Editor’s Note: Ilya Subkhankulov is the COO of BTX Trader, the digital currency trading platform. He has also recently launched a consumer-friendly bitcoin and dogecoin buying service called Celery.

Since the advent of electronic payments, there has been a clear shift away from cash and checks. Credit and debit cards, and more recently prepaid debit cards, have been a staple of many consumers’ daily lives.

With the announcement of Apple Pay, Apple is betting that consumers want an even more convenient way to pay in person. Many in the payment space have attempted to make this evolutionary leap, but it seems that with Apple’s dominance of the easy-to-use mobile device market, it is uniquely positioned to become successful. There are existing examples of similar, successful implementations, with consumers in South Korea and Japan having long used mobile phones at the point of sale.

Glenbrook Partners, a payments strategy and consulting firm, believes that consumer adoption of new payment mechanisms comes down to two things: significant increases in convenience and/or perceived financial gains.

Apple Pay has internalized these two main drivers of consumer adoption and will likely be successful given its relationships with major card networks and banks. Similarly bitcoin, once past the learning curve, has significant conveniences over other payment methods and as the software evolves, will become more so. However, the financial benefits have not yet materialized.

Another parallel between Apple Pay and bitcoin is security. Apple Pay employs tokenization of information across the network and so is one of the most secure ways to pay in person, along with cash.

Apple Pay is well-positioned to make mobile payments pervasive with 220,000 merchants already signed up, an estimated 5 to 10 percent of the millions of merchant locations in the U.S.

It’s important to note, though, that Apple Pay has a dozen partner banks representing 83 percent of credit card spending in the U.S. but makes no mention of debit cards, which are issued by 14,000 merchants. As Generation Y is considered the debit card generation, hopefully Apple can cover that market, as well.

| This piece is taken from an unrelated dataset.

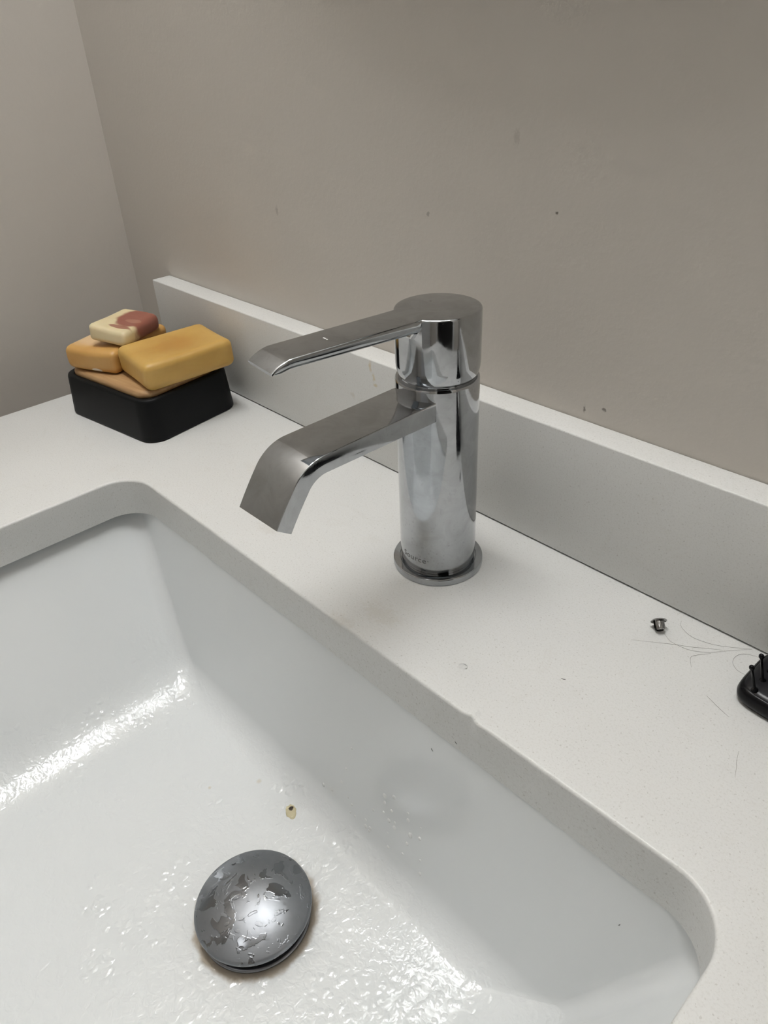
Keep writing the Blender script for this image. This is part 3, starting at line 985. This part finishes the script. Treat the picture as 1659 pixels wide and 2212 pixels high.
# ================================================================ LOOSE HAIRS, LINT, WATER, GRIT
hairs = [
 [(0.1281, -0.0058), (0.1296, -0.0091), (0.1329, -0.0115), (0.1375, -0.013), (0.142, -0.0126), (0.1481, -0.0108), (0.1551, -0.0066), (0.1629, -0.0008)],
 [(0.1171, -0.0358), (0.127, -0.029), (0.1347, -0.0237), (0.1411, -0.0199), (0.1478, -0.0149), (0.153, -0.0116)],
 [(0.1272, -0.0207), (0.1315, -0.0232), (0.1354, -0.0234), (0.1407, -0.0227), (0.1458, -0.02), (0.1505, -0.0157), (0.1561, -0.0087), (0.1627, -0.0012)],
 [(0.1478, -0.0327), (0.1454, -0.0293), (0.1443, -0.0261), (0.1462, -0.0225), (0.15, -0.0175)],
 [(0.1677, -0.0199), (0.1639, -0.0195), (0.1607, -0.0169), (0.1594, -0.0132), (0.1599, -0.0092), (0.1618, -0.0066), (0.1646, -0.0051), (0.1677, -0.0042)],
 [(0.1615, -0.0446), (0.1679, -0.0473), (0.1744, -0.0496)],
 [(0.1857, -0.0643), (0.1875, -0.0702), (0.1887, -0.0728), (0.1906, -0.0783)]]
hair_labels = [
 'fine dark hair curving along the foot of the backsplash towards the brush',
 'long nearly straight fine hair on the counter in front of the earring back',
 'fine hair starting just right of the earring back and bowing to the backsplash',
 'short hooked fine hair between the earring back and the brush',
 'looped fine hair touching the left tip of the brush',
 'short straight faint hair on the counter in front of the brush tip',
 'faint short hair nearest the bottom right on the counter']
for hpts, hl in zip(hairs, hair_labels):
    pts = catmull([(x, y, 0.00012) for x, y in hpts], 8)
    n = len(pts)
    rad = [0.000055*(0.55+0.45*math.sin(math.pi*min(1, max(0, (i+1)/(n+1))))) for i in range(n)]
    o = from_bm('hair_strand', tube_bm(pts, rad, 5), M['hair'], None, 80)
    tag(o, hl, 'hair', 'loose hairs on the counter')

nb = Vector((0, -math.cos(R(12.5)), math.sin(R(12.5))))    # normal of the basin's rear wall
def wall_pt(x, z):
    return Vector((x, SY1+0.0005 - (-SLAB-z)*math.tan(R(12.5)), z))

def drop_bm(r, h, n=14, m=5, seed=0, irr=0.0):
    rnd = random.Random(seed)
    k = [1+irr*rnd.uniform(-1, 1) for _ in range(n)]
    bm = bmesh.new(); rings = []
    for i in range(m):
        a = (math.pi/2)*i/m
        rings.append([bm.verts.new((r*math.cos(a)*math.cos(2*math.pi*j/n)*k[j], r*math.cos(a)*math.sin(2*math.pi*j/n)*k[j], h*math.sin(a))) for j in range(n)])
    t_ = bm.verts.new((0, 0, h))
    for a, b in zip(rings[:-1], rings[1:]):
        for j in range(n): bm.faces.new((a[j], a[(j+1) % n], b[(j+1) % n], b[j]))
    for j in range(n): bm.faces.new((rings[-1][j], rings[-1][(j+1) % n], t_))
    return bm
db = drop_bm(1.0, 0.42)
bmesh.ops.recalc_face_normals(db, faces=db.faces)
drop_me = bpy.data.meshes.new('water_droplet'); db.to_mesh(drop_me); db.free()
drop_me.materials.append(M['water'])
for p_ in drop_me.polygons: p_.use_smooth = True
def droplet(loc, normal, r, label, group, stretch=1.0, spin=0.0, me=None):
    o = bpy.data.objects.new('water_droplet', me or drop_me); COL.objects.link(o)
    q_ = Vector(normal).to_track_quat('Z', 'Y')
    o.rotation_mode = 'QUATERNION'
    from mathutils import Quaternion
    o.rotation_quaternion = q_ @ Quaternion((0, 0, 1), spin)
    o.location = loc
    o.scale = (r, r*stretch, r*0.9)
    tag(o, label, 'droplet', group)
    return o
drops = [(-0.0044, -0.1216, 5), (0.0033, -0.1193, 4), (0.0128, -0.0958, 3), (0.0153, -0.079, 3), (0.0107, -0.1077, 4), (0.0207, -0.1230, 3), (0.0247, -0.1225, 3), (0.0342, -0.1225, 5), (0.0377, -0.121, 5), (0.0373, -0.1235, 4), (0.0529, -0.1221, 4), (0.0504, -0.1042, 5), (0.0551, -0.1056, 5), (0.0455, -0.0952, 4), (0.0446, -0.0909, 6), (0.0513, -0.0864, 5), (0.0548, -0.1021, 3), (0.0666, -0.101, 6), (0.073, -0.0979, 4), (0.0655, -0.1083, 4), (0.0633, -0.0931, 4), (0.0625, -0.0887, 3), (0.0775, -0.1198, 4), (0.0636, -0.1175, 3), (0.0759, -0.1113, 3), (0.0333, -0.1181, 3), (0.0458, -0.1019, 3), (0.0511, -0.0964, 3), (0.0173, -0.114, 3), (0.0212, -0.1167, 3), (0.038, -0.1067, 3), (0.0511, -0.113, 2), (0.0725, -0.0906, 2)]
bead_me = drop_me.copy(); bead_me.materials.clear(); bead_me.materials.append(M['bead'])
for x, z, s in drops:
    droplet(wall_pt(x, z), nb, 0.00026*s, 'small clear water droplet clinging to the rear wall of the basin', 'droplets on the rear basin wall', random.uniform(1.0, 1.35), 0.0, bead_me)
droplet((0.0689, -0.1087, 0.0), (0, 0, 1), 0.0024, 'flat water drop on the counter between faucet and chipped sink edge', None, 0.8, 0.4)
droplet((0.0938, -0.1262, 0.0), (0, 0, 1), 0.0013, 'small water drop on the counter right beside the chipped sink edge', None, 1.2, 0.3)

# water beads on the stopper cap
def cap_z(x, y):
    r = math.hypot(x, y)
    rr_ = min(1.0, r/(Rc-0.0003))
    return zr+0.0013+hd*(1-rr_**2.15)
bead_list = [((0.0166, -0.2285), 0.0022, 1.5, 'largest clear water drop on the stopper dome'),
 ((-0.0030, -0.2180), 0.0012, 1.3, None), ((0.0010, -0.2265), 0.0017, 1.8, None), ((0.0228, -0.2040), 0.0011, 1.2, None), ((0.0385, -0.2176), 0.0013, 1.7, None), ((0.0366, -0.2281), 0.0012, 2.0, None), ((0.0400, -0.2210), 0.0011, 1.4, None), ((0.0310, -0.2380), 0.0012, 1.5, None), ((0.0330, -0.2080), 0.0010, 1.4, None), ((0.0371, -0.2120), 0.0008, 1.2, None), ((0.0280, -0.2335), 0.0010, 1.9, None), ((0.0440, -0.2290), 0.0011, 1.6, None), ((0.0075, -0.2120), 0.0010, 1.3, None), ((0.0130, -0.2060), 0.0009, 1.5, None), ((0.0245, -0.2400), 0.0010, 1.8, None)]
for (x, y), r, st, lb in bead_list:
    lx, ly = x-DRAIN[0], y-DRAIN[1]
    e = 0.0004
    g = Vector((-(cap_z(lx+e, ly)-cap_z(lx-e, ly))/(2*e), -(cap_z(lx, ly+e)-cap_z(lx, ly-e))/(2*e), 1)).normalized()
    droplet((x, y, dz+cap_z(lx, ly)), g, r, lb or 'small water bead on the chrome stopper dome', 'water beads on the stopper', st, random.uniform(0, 3))

# grit in a little yellowish puddle on the basin floor
gz = FLOORZ-0.0001
gb = drop_bm(0.0016, 0.0012, 9, 4, 4, 0.35)
o = from_bm('grit_speck', gb, M['speck'], None, 30); o.location = (-0.0155, -0.1690, gz)
tag(o, 'dark brown grit speck in a yellowish drop on the basin floor', 'speck')
gb = drop_bm(0.0042, 0.0009, 18, 4, 6, 0.16)
o = from_bm('murky_drop', gb, M['murky'], None, 60); o.location = (-0.0138, -0.1705, gz); o.scale = (1.25, 0.85, 1); o.rotation_euler = (0, 0, R(-30))
tag(o, 'yellowish murky water drop around a grit speck on the basin floor', 'droplet')

def fleck(loc, direction, normal, ln, label):
    d_ = Vector(direction).normalized(); n_ = Vector(normal).normalized(); s_ = d_.cross(n_)
    pts = [Vector((0, 0, 0))-d_*ln/2, s_*ln*0.08, d_*ln/2]
    pts = catmull(pts, 4)
    o = from_bm('lint_fleck', tube_bm(pts, [0.00006+0.00009*math.sin(math.pi*(i+0.5)/len(pts)) for i in range(len(pts))], 5), M['fleck'], None, 60)
    o.location = Vector(loc)+n_*0.00012
    tag(o, label, 'lint', 'dark lint flecks')
fleck(wall_pt(0.0705, -0.0395), (1, 0, -0.9), nb, 0.0018, 'tiny dark lint fleck high on the basin wall below the chipped edge')
fleck(wall_pt(0.1800, -0.0518), (0.4, 0, 1), nb, 0.0018, 'tiny dark lint fleck on the basin wall near its right end')
fleck((0.0844, SY1, -0.0240), (1, 0, -0.8), (0, -1, 0), 0.0016, 'tiny dark lint fleck on the cut edge below the chip')
fleck((0.2035, SY1-0.0016, -0.0200), (0.25, 0, 1), (0, -1, 0), 0.0032, 'curved dark lint fleck on the cut edge at the right sink corner')
fleck((0.1086, -0.0815, 0), (1, 0.5, 0), (0, 0, 1), 0.0022, 'brownish lint fleck on the open counter right of the faucet')

# ================================================================ MIRROR and VANITY LIGHT above (out of the frame; they shade and light the wall)
mr_ = tag(empty('round_mirror', (0.015, YW, 0.306+0.30)), 'round wall mirror with a thin black frame above the faucet', 'mirror')
def on_wall(bm, sgn=1):
    for vv in bm.verts: vv.co = Vector((vv.co.x, -vv.co.z, vv.co.y))
    return bm
from_bm('mirror_glass', on_wall(lathe_bm([(0.0, 0.0005), (0.292, 0.0005), (0.292, 0.014), (0.0, 0.014)], 128)), M['glass_mirror'], mr_, 40)
from_bm('mirror_frame', on_wall(lathe_bm([(0.2925, 0.0005), (0.300, 0.0005), (0.300, 0.017), (0.2925, 0.017), (0.2925, 0.0005)], 128, False, False)), M['black_metal'], mr_, 40)
vl = tag(empty('vanity_light', (-0.10, YW, 1.24)), 'black wall lamp with one long frosted tube above the mirror', 'lamp')
box('back_bar', -0.22, 0.22, -0.030, -0.0005, -0.03, 0.03, M['black_metal'], vl, 0.004)
for gx in (-0.16, 0.16):
    from_bm('arm', tube_bm([(gx, -0.03, 0), (gx, -0.110, 0)], 0.008, 14), M['black_metal'], vl, 60)
tb_ = from_bm('light_tube', lathe_bm([(0.0, -0.270), (0.055, -0.270), (0.066, -0.262), (0.070, -0.250), (0.070, 0.250), (0.066, 0.262), (0.055, 0.270), (0.0, 0.270)], 28), M['bulb'], vl, 60)
tb_.rotation_euler = (0, math.pi/2, 0); tb_.location = (0, -0.150, 0)
cl = tag(empty('added_ceiling_light', (0.05, -0.95, ROOM_Z1)), 'round flush ceiling lamp, unseen and added as fill light', 'lamp')
from_bm('rim', lathe_bm([(0.165, -0.0005), (0.172, -0.0005), (0.172, -0.05), (0.160, -0.055), (0.160, -0.045), (0.165, -0.0005)], 64, False, False), M['white'], cl, 40)  # lamp out of view, added to brighten the upright faces
from_bm('diffuser', lathe_bm([(0.0, -0.066), (0.06, -0.064), (0.12, -0.057), (0.158, -0.045), (0.158, -0.03), (0.0, -0.03)], 64), M['ceil_fill_lamp'], cl, 60)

How does bitcoin benefit? Bitcoin depends on only one network — the Internet. Consumers are required to use mobile devices to initiate payment. Apple will shift consumer behavior to their devices and will make security a major consideration when consumers choose payment methods, especially after the recent parade of cyber intrusions of banks and merchants.

Bitcoin, as a payment network, is unmatched in its global design, affordability and security. Apple Pay is helping to lead the charge, and as bitcoin matures it will benefit from it. Rather than being a threat to bitcoin, as some commentators have rhetorically suggested, Apple Pay should provide digital currency with a boost — it could be the killer app that digital currency has been waiting for.

With digital currency, there’s nothing to jangle in your pockets and weigh you down as you walk. You can’t lose digital currency down the back of the couch. There’s no paperwork required and it supports online payments. Other advantages that digital currency has over physical, which may not be so obvious to the casual observer, are the lower transaction fees and the lack of a central issuer – so the user doesn’t have to put their faith in a banking system that may have let them down in the past.

According to a 2014 report on the use of cash by the Federal Reserve Bank of San Francisco, cash is still king when it comes to retail payments under $25 in the United States. The report states that the fact that debit cards tend to be used frequently for person-to-person transfers and several other categories of expenditure such as gifts, food, transportation and entertainment indicates that cash usage likely is not the result of a lack of access to alternative payment options.

The average transaction size for many of these expenditure categories is relatively low, suggesting that the reason cash is the most or second-most frequently used payment instrument is because small value transactions tend to dominate these categories.

The conclusion I draw from this is that cash is encouraged by merchants and retailers for small transaction sizes either through minimum transaction sizes or with higher prices by including taxes. Who can blame them? The transaction fees for credit and debit cards erode profits for smaller transactions, 30 cents + 3 percent for each transaction.

As bitcoin grows and Apple Pay extends its reach over the next few years, cash will shrink. The governments are incentivized to promote digital currencies because of the visibility they can glean from their public ledgers. Bitcoin analytics startups such as Blocktrail and Coinalytics are receiving funding to help the world understand what’s going on in the payment network, much the same way the traditional banking system has been monitored.

Apple Pay and digital currency will play a massive part in changing how consumers perceive — and make — low-value payments. The businesses that are quickest to realize this will be the ones that benefit – but believe me, the days of physical cash are numbered.